Subsequently, the entire board of RBH has been replaced, and the Interim CEO Yvonne Arrowsmith met with us and agreed to a ‘fresh eyes’ review on the regeneration plans, which have been halted, and RBH has committed to a Passivhaus Retrofit of the Seven Sisters blocks of College Bank, which is moving towards securing the final funding. The project manager for this is Dick Mortimer, who has agreed to incorporate our input into his plans going forward.

Despite this good news, RBH continues to exhibit poor management, and has carried out some questionable works on both estates, including poorly fitted fire doors in College Bank, and cutting down garden fences, unnecessary balcony changes and superficial and unsuccessful damp and mould work on Lower Falinge. Alongside this, RBH have pushed through governance changes removing powers from tenant representatives on the mutual body, and seem to be reverting to command and control tendencies.
We are determined to continue our positive new plan to involve the whole community in College Bank and Lower Falinge in designing a plan for their future which puts their wishes at the heart of whatever comes next, and we will take on the issues we are campaigning on now with poor and unnecessary works, and unwanted changes to the area as part of our organising strategy, and bring more people into the campaign and the union to deliver a positive outcome.

The money to fund the work on the Seven Sisters and Lower Falinge was released following a vote by our membership at the 2023 AGM in November, allocating funding from our membership subs income, which had been accumulated over the previous two years; a clear example of our democratic decision making in action.

In early December Unit 38 and GMTU members booked out the Unitarian Church and held a day of drop in workshops with other local residents in Rochdale, and in the evening, held a meeting as the community outlined their visions for the neighbourhood. It was a big success. The following day in Manchester, there were a similar series of meetings held in Hulme that worked on the community plan for the Gamecock site.

With each meeting in Hulme, the plans have become more developed, and the Block the Block campaign now has a great set of proposals to take to power holders in the city, with some of the local housing providers expressing an interest in delivering the proposed age friendly housing and a community space.

For Rochdale Branch and the residents of the RBH homes on College Bank and Lower Falinge, the community plan gives everyone an exciting and positive project to direct their energy to deliver a better future for their community in 2024.

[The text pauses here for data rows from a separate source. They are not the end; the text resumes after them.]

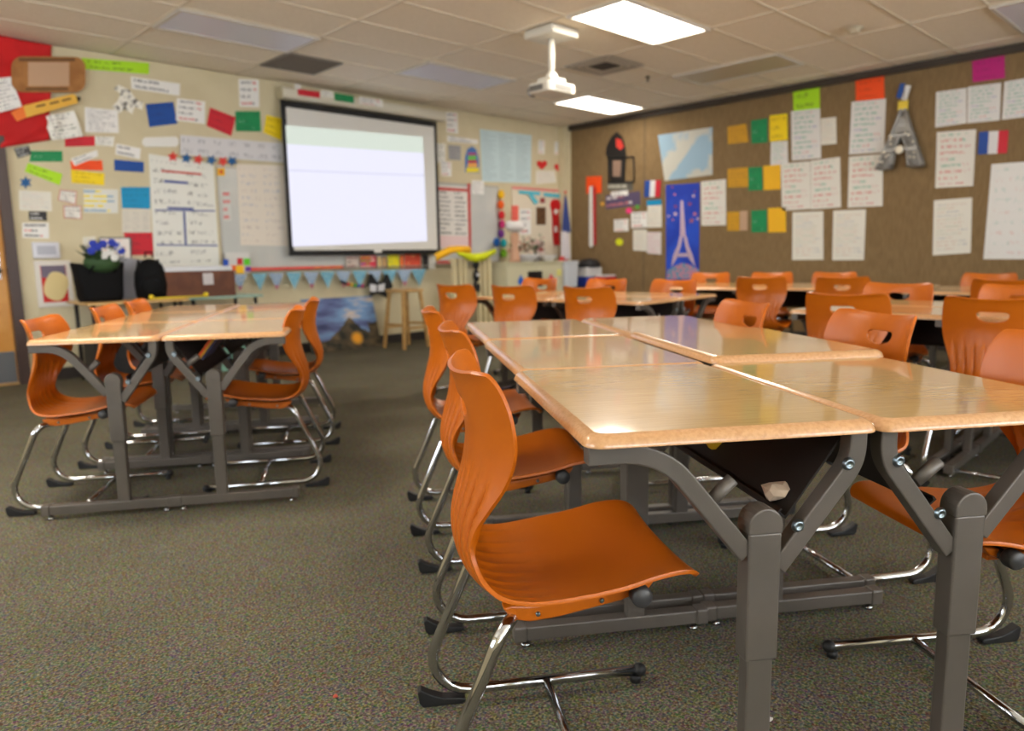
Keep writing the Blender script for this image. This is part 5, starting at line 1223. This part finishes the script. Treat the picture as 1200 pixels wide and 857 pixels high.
# brown box
cx0 = fw(193, 335, 7.2).x; cx1 = fw(276, 335, 7.2).x
r = empty('wooden_crate', ((cx0+cx1)/2, 7.36, .7406), 0, 'long dark brown box on the table left of the pennants', 'box')
BRN = mat('brown_box', rgb(104, 60, 36), .6, noise=(8., rgb(88, 48, 28), .4, .6))
w, d, h = cx1-cx0, .32, .245
MB().box((0, -d/2+.008, h/2), (w, .016, h)).build('front_panel', BRN, r, .002); MB().box((0, d/2-.008, h/2), (w, .016, h)).build('back_panel', BRN, r, .002)
for s in (-1, 1): MB().box((s*(w/2-.008), 0, h/2), (.016, d-.033, h)).build('end_panel', BRN, r, .002)
MB().box((0, 0, .01), (w-.034, d-.034, .016)).build('bottom', BRN, r)
MB().box((.07, -d/2-.003, h-.075), (.10, .006, .11)).build('label_tag', mat('crate_tag', rgb(196, 190, 190), .5), r, .002)
o = MB().box((0, 0, 0), (w-.03, .30, .045)).build('paper_tray', mat('tray_white', rgb(210, 212, 216), .4), None, .006, loc=((cx0+cx1)/2, 7.36, .7406+h+.0235)); props(o, 'flat white tray of papers on top of the brown box', 'tray')
# yellow stick with balls
a, b = Vector((2.30, 7.10, .752)), Vector((2.80, 7.12, .752)); c_ = (a+b)/2
r = empty('pointer_stick', c_, 0, 'yellow pointer stick with ball ends lying on the wall tables', 'stick')
MB().tube([a-c_, b-c_], .008, 8).build('stick', mat('stick_yellow', rgb(230, 200, 30), .4), r)
for q in (a, b): MB().ball(q-c_+Vector((0, 0, .012)), .024, 10).build('ball_end', mat('stick_yellow', 0), r)
# made-up black crates stand in for a dark object and darkness under the table
for x, lab in ((2.0, 'made-up black crate filling the dark under the wall table near the door'), (2.42, 'made-up black crate filling the dark under the wall table, next to the backpack side')):
    r = empty('dark_fill_crate', (x, 7.35, 0), 0, lab, 'crate', 'made-up crates under the wall table')
    mb = MB()
    for s in (-1, 1): mb.box((s*.17, 0, .25), (.02, .40, .50)); mb.box((0, s*.19, .25), (.32, .02, .50))
    mb.box((0, 0, .012), (.32, .36, .02)); mb.build('body', BT, r)
    for k in range(3): MB().box((-.08+.08*k, -.202, .25), (.02, .006, .40)).build('rib', BT, r)
r = empty('clear_bin', (3.02, 7.35, 0), 0, 'teal plastic storage bin under the table with the brown box', 'bin')
TEAL = mat('teal_plastic', rgb(130, 176, 160), .3)
MB().prism(rrect(.56, .40, .04), .0, .50, lambda a, b, w_: Vector((a*(.9+.2*w_), b*(.9+.2*w_), w_))).build('tub', TEAL, r, .006); MB().prism(rrect(.60, .44, .05), .502, .54, lambda a, b, w_: Vector((a, b, w_))).build('lid', mat('bin_lid_grey', rgb(170, 176, 180), .4), r, .006)
# ------------------------------------------------------------------ right (brown) wall
RW = [
 ([(687, 207), (705, 206.5), (705, 226.5), (687, 227)], 'paper_card', P_ORG, 'orange card above the long ruler-like tag near the corner', 'card'),
 ([(712, 213.5), (741, 213.5), (742, 223.5), (712, 223.5)], 'sign_strip', paper('dark_grey_strip', rgb(96, 92, 84), [rgb(190, 186, 170)], 1, .6, margin=.02, size=14., amount=.9), 'grey lettered strip below the dark figure poster', 'sign'),
 ([(710, 229), (750, 224), (750.7, 240), (710, 245.5)], 'sign_strip', paper('purple_white_strip', rgb(86, 74, 104), [rgb(214, 206, 206), rgb(180, 110, 120)], 2, .58, margin=.02, size=14., amount=.9), 'purple and white lettered poster strip above the pink dot', 'sign'),
 ([(716, 225), (736, 223), (736, 229), (716, 230)], 'sign_strip', P_STRIP, 'small pale strip above the purple and white poster strip', 'sign'),
 ([(739.7, 249), (758.5, 248), (758.5, 266.5), (739.7, 267.5)], 'paper_sheet', P_FEW, 'white sheet right of the pink dot, upper left of the cluster by the flag', 'paper'),
 ([(759, 241), (775.5, 240), (775.5, 266.5), (759, 267)], 'paper_sheet', P_PALE, 'white sheet right below the cyan strip', 'paper'),
 ([(719.6, 257.5), (736.5, 256.5), (736.5, 271), (719.6, 271.5)], 'paper_sheet', P_FEW, 'small white sheet above the yellow-green dot', 'paper'),
 ([(742, 269.5), (758, 269), (758, 294.5), (742, 293.5)], 'paper_sheet', P_PALE, 'white sheet at the lower left of the cluster by the tower poster', 'paper'),
 ([(758.3, 272), (774.8, 272), (774.8, 298.4), (758.3, 297)], 'paper_sheet', paper('pink_lined_sheet', rgb(226, 216, 214), [rgb(216, 150, 160)], 6, .5, amount=.6), 'white sheet with pinkish writing at the lower right of the cluster by the tower poster', 'paper'),
 ([(758, 235), (775, 234), (775.5, 240.5), (758, 241.3)], 'paper_strip', P_CYN, 'small cyan strip under the little striped flag', 'sign'),
 ([(821.5, 213), (850.6, 210), (850.8, 264), (822, 264.5)], 'chart_sheet', P_COLOR, 'narrow chart sheet just right of the tower poster', 'chart'),
 ([(852.7, 148.5), (874.5, 145), (877, 166.5), (853, 169)], 'paper_card', P_GLD, 'gold card, top row of the left colour-card columns', 'card'),
 ([(880, 141.5), (899.4, 138.5), (899.4, 167), (880.8, 168.5)], 'paper_card', P_GRN, 'green card, top of the three green cards', 'card'),
 ([(902, 135.5), (922.6, 133), (923.2, 164), (902, 166)], 'paper_card', P_YEL, 'bright yellow card in the top row, beside the tall chart', 'card'),
 ([(903.5, 166.5), (923, 165), (923.6, 192), (903, 194)], 'paper_sheet', P_GREEN, 'small chart sheet hanging under the bright yellow card', 'paper'),
 ([(852.7, 198), (876.5, 196), (877, 219), (853, 220)], 'paper_card', P_GLD, 'gold card in the middle row, left of the green card', 'card'),
 ([(877, 196.5), (893.3, 195.5), (893.8, 223), (877, 223.5)], 'paper_card', P_GRN, 'green card in the middle row', 'card'),
 ([(894.4, 194.5), (914.6, 193), (914.8, 222), (895, 223)], 'paper_card', mat('amber_card', rgb(242, 184, 16), .6), 'amber card in the middle row, touching the large chart pair', 'card'),
 ([(852, 248.5), (866.5, 248), (866.5, 270.5), (852.4, 270.6)], 'paper_card', P_GLD, 'gold card in the bottom row', 'card'),
 ([(867, 247.5), (876, 247), (876, 270), (867, 270.3)], 'paper_card', mat('dusty_pink_card', rgb(196, 160, 130), .6), 'narrow dusty pink card in the bottom row beside the gold card', 'card'),
 ([(880.4, 247), (898.5, 246), (898.8, 272), (880.6, 272.6)], 'paper_card', P_GRN, 'green card in the bottom row, lowest of the three green cards', 'card'),
 ([(900, 244), (920.8, 243), (921.4, 272), (900.5, 272.6)], 'paper_card', mat('amber_card', 0), 'amber card in the bottom row, left of the lowest chart', 'card'),
 ([(929.4, 108), (960.6, 102.5), (961, 128), (930, 130.5)], 'paper_card', P_LIM, 'lime green card above the tall white chart', 'card'),
 ([(962, 139), (979.8, 137), (980.5, 168.5), (962.3, 170)], 'paper_sheet', P_PALE, 'small grey-white sheet beside the tall chart under the lime card', 'paper'),
 ([(927, 130.5), (961, 127), (962.3, 185.5), (928, 188.3)], 'chart_sheet', P_GREEN, 'tall white chart with green writing under the lime green card', 'chart'),
 ([(915, 192), (949.5, 189), (950, 245), (916.5, 247)], 'chart_sheet', P_COLOR, 'left sheet of the large chart pair in the middle of the brown wall', 'chart'),
 ([(950, 188.5), (984.5, 184), (985.6, 243), (950.3, 245.6)], 'chart_sheet', P_COLOR, 'right sheet of the large chart pair in the middle of the brown wall', 'chart'),
 ([(928.8, 249), (964.8, 247.5), (965, 304.5), (928.4, 304.8)], 'chart_sheet', P_PALE, 'pale chart in the bottom row, left of two side by side', 'chart'),
 ([(976.6, 247), (1014.8, 245.5), (1012.5, 304.8), (975.4, 305)], 'chart_sheet', P_PALE, 'pale chart in the bottom row, right of two side by side', 'chart'),
 ([(1002.5, 94.5), (1036, 89), (1036.8, 115.5), (1003, 118.3)], 'paper_card', P_ORG, 'orange card above the chart next to the metal tower', 'card'),
 ([(998, 119.5), (1038.4, 115.5), (1036, 178.5), (995, 181)], 'chart_sheet', P_GREEN, 'tall chart with green writing below the orange card', 'chart'),
 ([(995, 184), (1034.8, 180.5), (1034.3, 241.5), (993.4, 243.5)], 'chart_sheet', P_COLOR, 'chart left of the foot of the metal tower', 'chart'),
 ([(1139.4, 71.5), (1177.2, 65), (1177.6, 91.5), (1140, 96.5)], 'paper_card', P_MAG, 'magenta card at the upper right above the row of three charts', 'card'),
 ([(1097, 108), (1132.6, 103), (1132.6, 144.5), (1096, 149.5)], 'chart_sheet', P_GREEN, 'first chart of the row of three at the upper right', 'chart'),
 ([(1134, 102), (1173.4, 97), (1171.6, 141), (1133.6, 144.6)], 'chart_sheet', P_GREEN, 'middle chart of the row of three below the magenta card', 'chart'),
 ([(1177, 96), (1218, 89), (1218, 135), (1174, 140.5)], 'chart_sheet', P_GREEN, 'last chart of the row of three, cut by the right edge of the photo', 'chart'),
 ([(1098, 155), (1144, 151.5), (1140.5, 218), (1096, 220.5)], 'chart_sheet', P_COLOR, 'chart with orange writing left of the striped flag', 'chart'),
 ([(1094.5, 235), (1139.3, 231.5), (1137.6, 296.5), (1093, 299.4)], 'chart_sheet', P_PALE, 'lowest pale chart left of the very large sheet', 'chart'),
 ([(1162, 192.5), (1250, 186), (1240, 304), (1152.4, 303.8)], 'chart_sheet', P_BIG, 'very large white sheet at the right edge of the photo', 'chart'),
]
for q, nm, m, lab, cat in RW: flat('r', q, nm, m, lab, cat, 'paper items on the brown wall')
flat('r', [(771, 158.5), (835, 149), (835, 205), (779, 212)], 'wall_map', None or (lambda: (lambda m: m)(mat('map_paper', rgb(196, 194, 182), .6, noise=(2.2, rgb(150, 180, 200), .47, .53))))(), 'wall map of land and pale blue sea above the tower poster', 'map', off=.006)
# dark figure poster (generic)
DK = mat('figure_black', rgb(26, 22, 20), .6)
r_, c_ = poly_on('r', [(710, 180), (711, 172), (717, 160), (723, 154.5), (729, 160), (733, 173), (734, 182), (732, 213), (715, 213), (714, 190)], 'figure_cutout', DK, 'black hooded figure cut-out with red patch high on the brown wall near the corner', 'cut-out', off=.006, th=.006)
poly_on('r', [(722, 162), (728, 164), (731, 172), (727, 176), (722, 172)], 'red_patch', mat('patch_red', rgb(216, 60, 50), .6), parent=r_, off=.0125, th=.002, origin=c_)
poly_on('r', [(718, 188), (728, 188), (727, 207), (718, 207)], 'pale_patch', mat('patch_pale', rgb(150, 122, 104), .6), parent=r_, off=.0125, th=.002, origin=c_)
mb = MB()
q = [rw(x, y, XR-.02) for x, y in ((713, 185), (742.5, 184), (743, 213), (713, 213.5))]; c_ = sum(q, Vector())/4
for i in range(4): mb.tube([q[i]-c_, q[(i+1) % 4]-c_], .010, 8, Vector((1, 0, 0)))
o = mb.build('wire_frame', BLACKR, None, loc=c_); props(o, 'thin black rectangular wire frame around the dark figure cut-out', 'frame')
r_, c_ = poly_on('r', [(690.8, 219), (694.5, 218), (695.6, 288), (693, 290.5), (690.6, 288)], 'long_tag', mat('tag_white', 0), 'long white and red ruler-like tag hanging from the orange card', 'tag', off=.012, th=.006)
poly_on('r', [(694.6, 218), (698.2, 219), (698.6, 286), (695.7, 288)], 'red_half', mat('flag_red_dark', rgb(190, 40, 46), .6), parent=r_, off=.012, th=.0055, origin=c_)
for x, y, rr, col, lab in ((737, 247, 3.6, (240, 60, 130), 'pink round badge'), (725.7, 283.7, 4.4, (226, 230, 30), 'yellow-green round badge below the small white sheet'), (747, 242.5, 2.6, (90, 160, 60), 'tiny green badge next to the pink one'), (706, 239, 2.4, (220, 160, 60), 'tiny amber badge near the long tag')):
    poly_on('r', disc(x, y, rr, rr*.98), 'round_badge', mat('badge_%d' % col[0], rgb(*col), .5), lab+' on the brown wall', 'badge', 'round badges on the brown wall', off=.012)
def tricolour(quad, lab, off=.012):
    a, b, c, d = quad; r_ = None
    L_ = lambda p, q, t: (p[0]+(q[0]-p[0])*t, p[1]+(q[1]-p[1])*t)
    cc = None
    for k, (nm, col) in enumerate((('blue_stripe', (24, 74, 160)), ('white_stripe', (222, 220, 220)), ('red_stripe', (206, 30, 50)))):
        q = [L_(a, b, k/3), L_(a, b, (k+1)/3), L_(d, c, (k+1)/3), L_(d, c, k/3)]
        if k == 0:
            root = empty('striped_flag', rw(*a, XR-off), 0, lab, 'flag', 'small striped flags'); cc = root.location.copy()
        poly_on('r', q, nm, mat('tri_'+nm, rgb(*col), .6), parent=root, off=off, th=.003, origin=cc)
tricolour([(756, 212), (774.5, 211), (773.5, 231), (755, 231)], 'small blue, white and red flag above the cyan strip near the corner')
tricolour([(1147.5, 155), (1182, 152.5), (1180, 179.5), (1146, 181)], 'blue, white and red flag at the upper right of the brown wall')
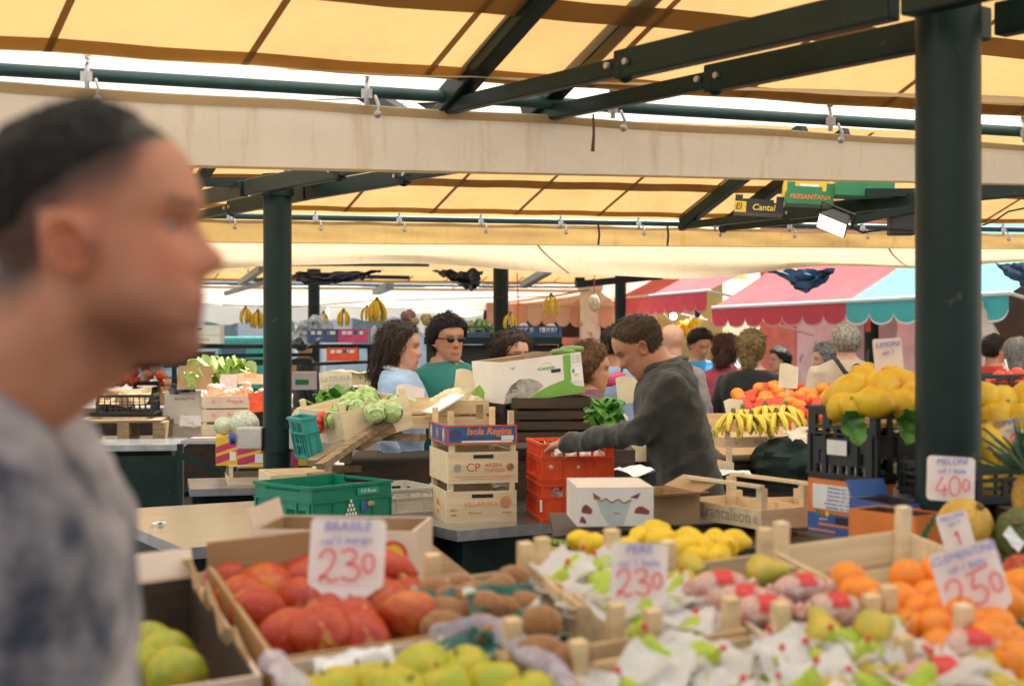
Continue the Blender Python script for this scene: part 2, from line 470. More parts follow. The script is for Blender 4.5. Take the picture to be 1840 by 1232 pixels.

By providing a positive outlet for the collective energy of determined residents, and providing them with the professional support to turn their wishes into a concrete proposal, Unit 38 are helping Greater Manchester Tenants Union support these communities to fight for fresh start and ensure that they are in the driving seat of the next chapter of their campaigns as they take back control of the decisions about where they live.